» **DATA FOR PROCESSING**
<<<<
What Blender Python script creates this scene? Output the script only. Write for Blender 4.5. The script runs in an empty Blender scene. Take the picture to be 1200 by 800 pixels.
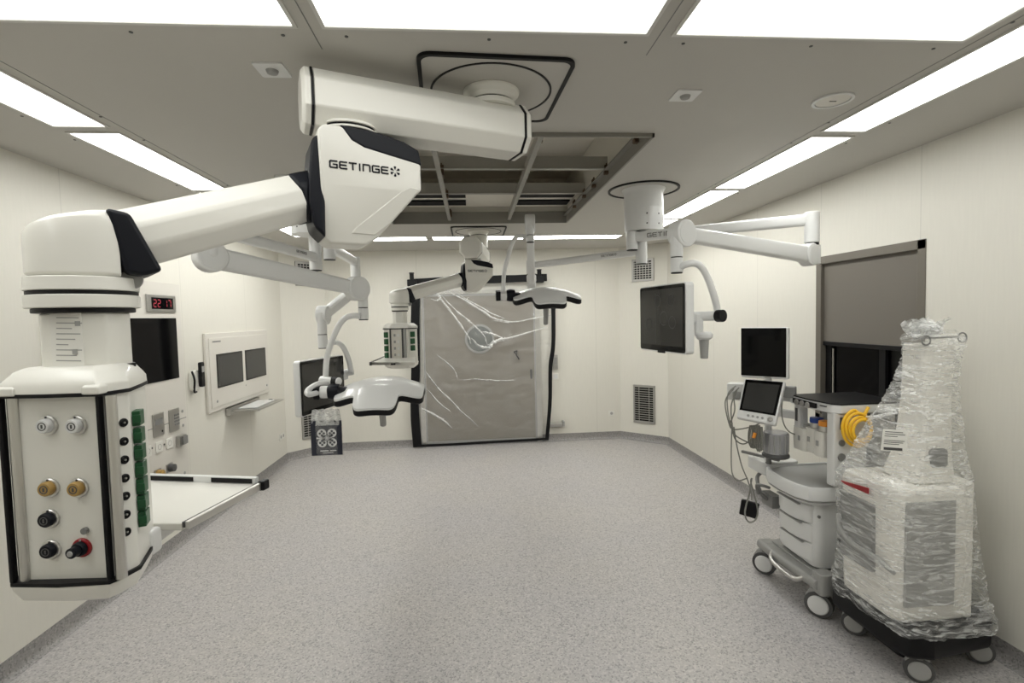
import bpy, bmesh, math, random
from mathutils import Vector, Matrix, noise
V = Vector
PI = math.pi
random.seed(7)
SC = bpy.context.scene
COL = SC.collection

# ------------------------------------------------------------------ camera
FPX, YAW, PITCH, ROLL, CAMH = 587.0, .07986, -.04976, -.02343, 1.75
cy, sy, cp, sp = math.cos(YAW), math.sin(YAW), math.cos(PITCH), math.sin(PITCH)
fwd = V((sy * cp, cy * cp, sp)); rt = V((cy, -sy, 0)); up = rt.cross(fwd)
cr, sr = math.cos(ROLL), math.sin(ROLL)
r2 = rt * cr + up * sr; u2 = -rt * sr + up * cr
EYE = V((0, 0, CAMH))
cam = bpy.data.objects.new('camera', bpy.data.cameras.new('camera'))
COL.objects.link(cam)
cam.matrix_world = Matrix(((r2.x, u2.x, -fwd.x, 0), (r2.y, u2.y, -fwd.y, 0), (r2.z, u2.z, -fwd.z, CAMH), (0, 0, 0, 1)))
cam.data.sensor_width = 36; cam.data.lens = 36 * FPX / 1200; cam.data.clip_start = .02
SC.camera = cam

# survey helpers: sight line through a photo point met with a real plane of the room
def ray(x, y): return r2 * ((x - 600) / FPX) - u2 * ((y - 400) / FPX) + fwd
def A(x, y, Y): d = ray(x, y); return EYE + d * (Y / d.y)
def AX(x, y, X): d = ray(x, y); return EYE + d * (X / d.x)
def AZ(x, y, Z): d = ray(x, y); return EYE + d * ((Z - CAMH) / d.z)
def AP(x, y, p, n): d = ray(x, y); n = V(n); return EYE + d * ((V(p) - EYE).dot(n) / d.dot(n))

# ------------------------------------------------------------------ materials
def mat(name, col, rough=.45, metal=0, emit=0, spec=.5, coat=0):
    m = bpy.data.materials.new(name); m.use_nodes = True
    b = m.node_tree.nodes['Principled BSDF']
    b.inputs['Base Color'].default_value = (*col, 1); b.inputs['Roughness'].default_value = rough
    b.inputs['Metallic'].default_value = metal; b.inputs['Specular IOR Level'].default_value = spec
    b.inputs['Coat Weight'].default_value = coat
    if emit:
        b.inputs['Emission Color'].default_value = (*col, 1); b.inputs['Emission Strength'].default_value = emit
    return m
def nd(m, t, **k):
    n = m.node_tree.nodes.new(t)
    for a, v in k.items(): setattr(n, a, v)
    return n
def lk(m, a, b): m.node_tree.links.new(a, b)
def bsdf(m): return m.node_tree.nodes['Principled BSDF']
def ramp(m, src, stops):
    r = nd(m, 'ShaderNodeValToRGB'); e = r.color_ramp.elements
    while len(e) < len(stops): e.new(.5)
    for el, (p, c) in zip(e, stops): el.position = p; el.color = (*c, 1)
    lk(m, src, r.inputs[0]); return r
def coords(m):
    return nd(m, 'ShaderNodeTexCoord').outputs['Object']

def wall_mat(name, axis, off, step, base):
    """laminate wall panels: faint weave and a caulked seam every `step` metres along `axis`"""
    m = mat(name, base, .5, spec=.35)
    co = coords(m); sx = nd(m, 'ShaderNodeSeparateXYZ'); lk(m, co, sx.inputs[0])
    a = nd(m, 'ShaderNodeMath', operation='ADD'); a.inputs[1].default_value = -off + 50 * step
    lk(m, sx.outputs[axis], a.inputs[0])
    w = nd(m, 'ShaderNodeMath', operation='MODULO'); w.inputs[1].default_value = step; lk(m, a.outputs[0], w.inputs[0])
    c = nd(m, 'ShaderNodeMath', operation='LESS_THAN'); c.inputs[1].default_value = .007; lk(m, w.outputs[0], c.inputs[0])
    n = nd(m, 'ShaderNodeTexNoise'); n.inputs['Scale'].default_value = 14; n.inputs['Detail'].default_value = 6
    mp = nd(m, 'ShaderNodeMapping'); mp.inputs['Scale'].default_value = (6, 6, .5); lk(m, co, mp.inputs[0]); lk(m, mp.outputs[0], n.inputs['Vector'])
    rp = ramp(m, n.outputs['Fac'], [(.3, tuple(x * .985 for x in base)), (.7, tuple(min(1, x * 1.012) for x in base))])
    mx = nd(m, 'ShaderNodeMixRGB'); mx.inputs[2].default_value = (*[x * .88 for x in base], 1)
    lk(m, c.outputs[0], mx.inputs[0]); lk(m, rp.outputs[0], mx.inputs[1]); lk(m, mx.outputs[0], bsdf(m).inputs['Base Color'])
    return m

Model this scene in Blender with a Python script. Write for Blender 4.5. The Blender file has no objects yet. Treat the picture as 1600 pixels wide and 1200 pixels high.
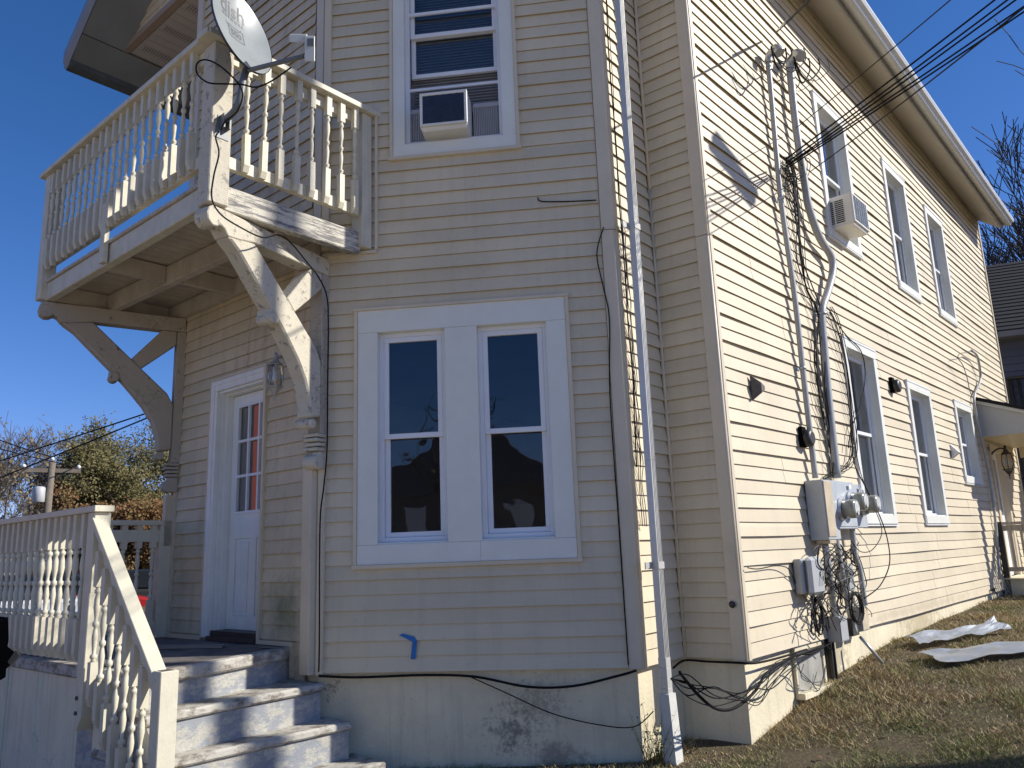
import bpy, math, random
import numpy as np
from mathutils import Vector, Matrix, Quaternion
random.seed(7); rng = np.random.default_rng(7)
scene = bpy.context.scene
COL = scene.collection

# ------------------------------------------------------------------ camera
FOC = 1236.445; PITCH = math.radians(11.94576); ROLL = math.radians(-2.10088); CZ = 0.7657
_fw = np.array([0, math.cos(PITCH), math.sin(PITCH)]); _up = np.array([0, -math.sin(PITCH), math.cos(PITCH)]); _rt = np.array([1., 0, 0])
RT = _rt*math.cos(ROLL)+_up*math.sin(ROLL); UP = -_rt*math.sin(ROLL)+_up*math.cos(ROLL)
cd = bpy.data.cameras.new('camera'); cam = bpy.data.objects.new('camera', cd); COL.objects.link(cam)
cd.sensor_width = 36; cd.lens = 36*FOC/1600; cd.clip_start = .05; cd.clip_end = 900
cam.matrix_world = Matrix(((RT[0], UP[0], -_fw[0], 0), (RT[1], UP[1], -_fw[1], 0), (RT[2], UP[2], -_fw[2], CZ), (0, 0, 0, 1)))
scene.camera = cam
# ------------------------------------------------------------------ sky, sun, exposure
SUN_AZ = math.radians(-2.5); SUN_EL = math.radians(31.8)      # direction to the sun, angle from +X
w = bpy.data.worlds.new('World'); scene.world = w; w.use_nodes = True
nt = w.node_tree; nt.nodes.clear()
sky = nt.nodes.new('ShaderNodeTexSky'); sky.sky_type = 'NISHITA'; sky.sun_disc = False
sky.sun_elevation = SUN_EL; sky.sun_rotation = math.pi/2-SUN_AZ; sky.altitude = 600; sky.air_density = 1.0; sky.dust_density = .0; sky.ozone_density = 3.0
bg = nt.nodes.new('ShaderNodeBackground'); bg.inputs[1].default_value = .115
sep = nt.nodes.new('ShaderNodeSeparateColor'); com = nt.nodes.new('ShaderNodeCombineColor'); nt.links.new(sky.outputs[0], sep.inputs[0])
pw = nt.nodes.new('ShaderNodeMath'); pw.operation = 'POWER'; pw.inputs[1].default_value = 1.35; nt.links.new(sep.outputs[0], pw.inputs[0])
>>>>
» **TASK DESCRIPTION**
Check each line of these records for the string "with" and state only how many lines have it.

» **COMPLETED EXERCISE**
2